Instruction — Pick out each line in these entries that contains the string "picture".

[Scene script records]
== == ==

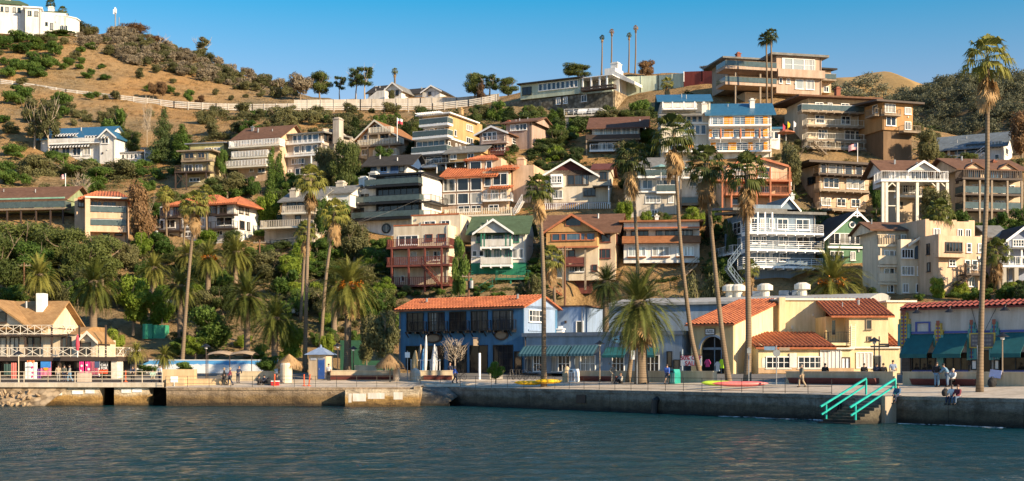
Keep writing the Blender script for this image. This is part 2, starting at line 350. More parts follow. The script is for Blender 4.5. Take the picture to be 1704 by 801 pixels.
def rbf(q):
    q = np.asarray(q, float); return kern(q, C) @ sol[:-3]+np.c_[np.ones(len(q)), q[:, :2]] @ sol[-3:]
def terr(x, y): 
    d = inland(x, y); fw = flat_w(x)
    if d < fw: return ground_street(d)
    z = float(rbf([[x, y]])[0]); k = min((d-fw)/6, 1)
    return ground_street(d)*(1-k)+z*k
def ray(x, y, y0=100, y1=470):
    """the point of the ground seen at a pixel"""
    dx = (x-CX)/FPX; dz = -(y-CY)/FPX; Ys = np.arange(y0, y1, 1.5); 
    z = rbf(np.c_[dx*Ys, Ys])
    for i, Yv in enumerate(Ys):
        d = inland(dx*Yv, Yv)
        if d < 0: continue
        fw = flat_w(dx*Yv); k = min(max((d-fw)/6, 0), 1); zz = ground_street(d)*(1-k)+z[i]*k
        if EYE+dz*Yv <= zz: return Vector((dx*Yv, Yv, zz))
    return None
soil = soil_mat()
def terrain():
    xs = np.concatenate([np.arange(-230, -150, 5), np.arange(-150, 110, 1.8), np.arange(110, 190, 5)]); ys = np.concatenate([np.arange(70, 330, 1.8), np.arange(330, 470, 4)])
    gx, gy = np.meshgrid(xs, ys); q = np.c_[gx.ravel(), gy.ravel()]
    z = rbf(q); rng = np.random.RandomState(2)
    out = []
    for i, (x, y) in enumerate(q):
        d = inland(x, y)
        fw = flat_w(x); k = min(max((d-fw)/6, 0), 1); zz = ground_street(d)*(1-k)+z[i]*k
        if d < 23.5: zz -= 0.35
        elif d < fw: zz -= 0.05
        else: zz += k*0.55*(noise.noise((x*0.16, y*0.16, 0))+0.5*noise.noise((x*0.5, y*0.5, 3)))-0.1
        out.append((x, y, zz if d > 5.5 and not (x < -33 and y < 137) else -2.5))
    n = len(xs); f = [(j*n+i, j*n+i+1, (j+1)*n+i+1, (j+1)*n+i) for j in range(len(ys)-1) for i in range(n-1)]
    mb = MB(); mb.v = out; mb.f = f; mb.m = [0]*len(f)
    o = mb.build('hillside', soil, smooth=True); tag(o, kind='structure')
terrain()
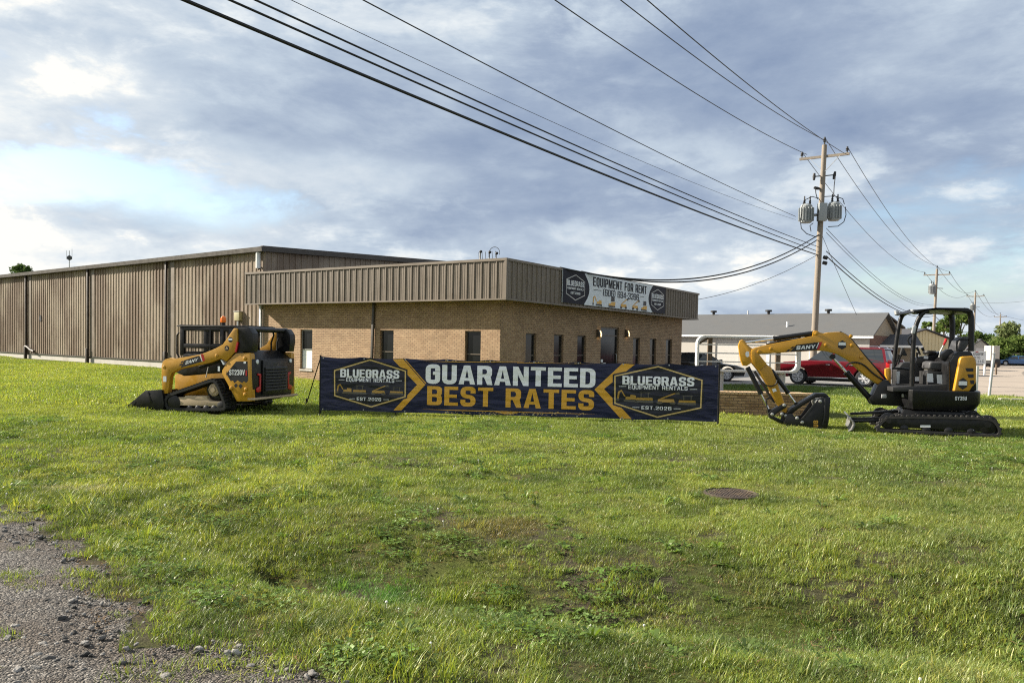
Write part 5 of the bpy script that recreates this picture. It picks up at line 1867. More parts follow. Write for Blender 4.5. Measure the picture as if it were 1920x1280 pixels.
MB().prism(bpz([(388, 690), (425, 682), (438, 712), (400, 726)]), YB + .06, YB + .088).tf(REL).build('sticker', M['letter_white'], stick, smooth=False)
bx = bpz([(160, 300), (172, 262), (215, 250), (255, 280), (250, 318), (330, 420), (250, 490), (170, 400)])
hb(MB().prism(bx, YB + .086, YB + .112), 'stick_cheek', M['yellow'], bevel=.01)


def cylinder(p0, p1, split, rb, rr, y, name):
    """hydraulic ram from barrel end p0 to rod end p1, split is where the barrel ends"""
    a, b = bpz([p0], y)[0], bpz([p1], y)[0]
    a, b = Vector((a[0], y, a[1])), Vector((b[0], y, b[1]))
    s = a + (b - a) * split
    c_ = MB().cyl(a, s, rb, n=14)
    c_.cyl(s - (b - a).normalized() * .05, s, rb * 1.15, n=14)
    co = hb(c_, name, M['black'])
    MB().cyl(s, b, rr, n=12).tf(REL).build('piston_rod', M['chrome'], co)
    e_ = MB().cyl(b + Vector((0, -.05, 0)), b + Vector((0, .05, 0)), rr * 2.0, n=12)
    e_.tf(REL).build('rod_eye', M['black'], co)


cylinder((850, 85), (80, 190), .57, .055, .024, YB, 'stick_cylinder')
cylinder((1500, 840), (1050, 340), .66, .062, .030, YB - .02, 'boom_cylinder')
cylinder((125, 455), (365, 930), .62, .052, .024, YB + .02, 'bucket_cylinder')
cylinder((385, 485), (655, 855), .69, .045, .020, YB, 'thumb_cylinder')
lk = MB().prism(bpz([(345, 960), (370, 925), (505, 848), (545, 860), (545, 885), (430, 960), (400, 985), (515, 1035), (530, 1075), (500, 1075), (360, 1005)]), YB - .12, YB + .12)
hb(lk, 'bucket_link', M['black'], bevel=.012)
th = MB().prism(bpz([(540, 950), (600, 890), (860, 735), (960, 735), (1000, 765), (985, 785), (880, 770), (700, 880), (590, 965)]), YB - .15, YB + .15)
hb(th, 'thumb', M['black'], bevel=.012)
bkP = bpz([(505, 1040), (535, 955), (590, 950), (640, 1005), (730, 990), (860, 800), (905, 775), (1000, 772), (992, 900), (985, 1000), (962, 1122), (840, 1130), (570, 1122), (530, 1090)])
bk = MB()
for s in (-1, 1):
    bk.prism(bkP, *sorted((YB + .29 * s, YB + .315 * s)))
shell = bpz([(505, 1040), (530, 1090), (570, 1122), (840, 1130), (962, 1122), (985, 1000), (1000, 772), (985, 772), (965, 1000), (940, 1100), (840, 1108), (580, 1100), (545, 1070), (525, 1040)])
bk.prism(shell, YB - .289, YB + .289)
bko = hb(bk, 'bucket', M['black'], bevel=.006)
tt = MB()
for i in range(4):
    y_ = YB - .26 + i * .17
    tt.cut().prism(bpz([(985, 790), (860, 800), (840, 830), (870, 900), (900, 830)]), y_, y_ + .05)
tt.tf(REL).build('bucket_tooth', M['steel'], bko, bevel=.005)
l = MB()
_q = quad_fn(HF, YB + .316, (895, 1108), (895, 1035), (845, 1108), ZE, .004)
lettering(l, 'UB', _q, 0, 0, 1, 1, .6, .2, .2)
l.tf(REL).build('lettering', M['gold'], bko, smooth=False)
pins = MB()
for xy in ((395, 968), (543, 985), (650, 1000), (618, 1052), (525, 868), (500, 965), (705, 1045), (900, 820)):
    p_ = bpz([xy], YB + .13)[0]
    pins.cut().lathe([(.035, 0), (.035, .05), (.015, .06)], (p_[0], YB + (.10 if xy[0] < 640 else .30), p_[1]), (0, 1, 0), 10)
hb(pins, 'pivot_pin', M['steel'])
gs = MB()
for q_ in ([(690, 1045), (855, 842), (875, 850), (715, 1060)], [(560, 1105), (940, 1108), (955, 1122), (575, 1120)], [(965, 800), (985, 800), (972, 1000), (950, 1090), (938, 1085), (955, 1000)]):
    gs.cut().prism(bpz(q_, YB + .32), YB + .316, YB + .332)
hb(gs, 'wear_plate', M['blackmatte'], bevel=.004)
hs = MB()
for pts, y_, r_ in (([(1200, 450), (1240, 405), (1320, 400), (1400, 430), (1480, 510), (1560, 570), (1640, 610)], YB + .12, .018),
                    ([(1130, 70), (1220, 112), (1300, 200), (1400, 330), (1520, 460), (1620, 560), (1650, 640)], YB + .03, .022),
                    ([(1140, 74), (1225, 116), (1310, 212), (1420, 350), (1540, 480), (1640, 590)], YB - .05, .022),
                    ([(330, 205), (560, 160), (700, 150), (840, 112)], YB + .03, .02),
                    ([(250, 560), (300, 640), (380, 670), (440, 640), (450, 590)], YB + .10, .014),
                    ([(200, 500), (290, 640), (380, 790), (420, 830)], YB - .12, .03),
                    ([(330, 850), (325, 810), (360, 790), (400, 800), (420, 840)], YB + .05, .016),
                    ([(330, 830), (340, 900), (380, 960)], YB + .03, .018)):
    P_ = chaikin(bpz(pts, y_), 2, False)
    hs.cut().tube([Vector((x, y_, z)) for x, z in P_], r_, 6)
hb(hs, 'hose', M['cable'])
kb = MB()
for xy, y_ in (((1610, 770), .2), ((1830, 765), .3), ((1500, 785), .16)):
    p_ = bpz([xy], y_)[0]
    kb.cut().prism([(p_[0] - .05, p_[1] - .04), (p_[0] + .05, p_[1] - .04), (p_[0] + .05, p_[1] + .04), (p_[0] - .05, p_[1] + .04)], y_, y_ + .05)
hb(kb, 'valve_block', M['galv'], bevel=.01)


# ------------------------------------------------------------------ sign frame in its brick planter
def planter():
    a, b = gnd(1340, 776, 0), gnd(1540, 781, 0)
    F_ = Frame(a - (b - a).normalized() * 2.6, (b - a))
    L = (b - a).length + 2.6
    z0 = z1(a.x, a.y)
    p = thing('brick_planter', F_.o, F_.yaw, 'low brown brick planter with a pale coping behind the banner end and bucket', 'planter')
    h = .50
    mb = MB()
    for (x0, x1, y0, y1) in ((0, L, 0, .2), (0, L, 1.5, 1.7), (0, .2, .201, 1.499), (L - .2, L, .201, 1.499)):
        mb.box(x0, x1, y0, y1, -.2, h)
    mb.build('wall', M['brickdark'], p, uv=True, smooth=False)
    mb = MB()
    n = 54
    for i in range(n):
        x = L * i / n
        mb.box(x + .004, x + L / n - .004, -.02, .21, h + .002, h + .062)
    mb.build('coping', pmat('pale_coping_brick', srgb(204, 174, 138), .8, var=.12, vscale=6), p, bevel=.004, smooth=False)
    MB().box(.2, L - .2, .2, 1.5, -.1, h - .06).build('planting_soil', M['soil'], p, smooth=False)
    return F_, p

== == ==

Reply —
Keep writing the Blender script for this image. This is part 2, starting at line 350. More parts follow. The script is for Blender 4.5. Take the picture to be 1704 by 801 pixels.
Write part 5 of the bpy script that recreates this picture. It picks up at line 1867. More parts follow. Write for Blender 4.5. Measure the picture as if it were 1920x1280 pixels.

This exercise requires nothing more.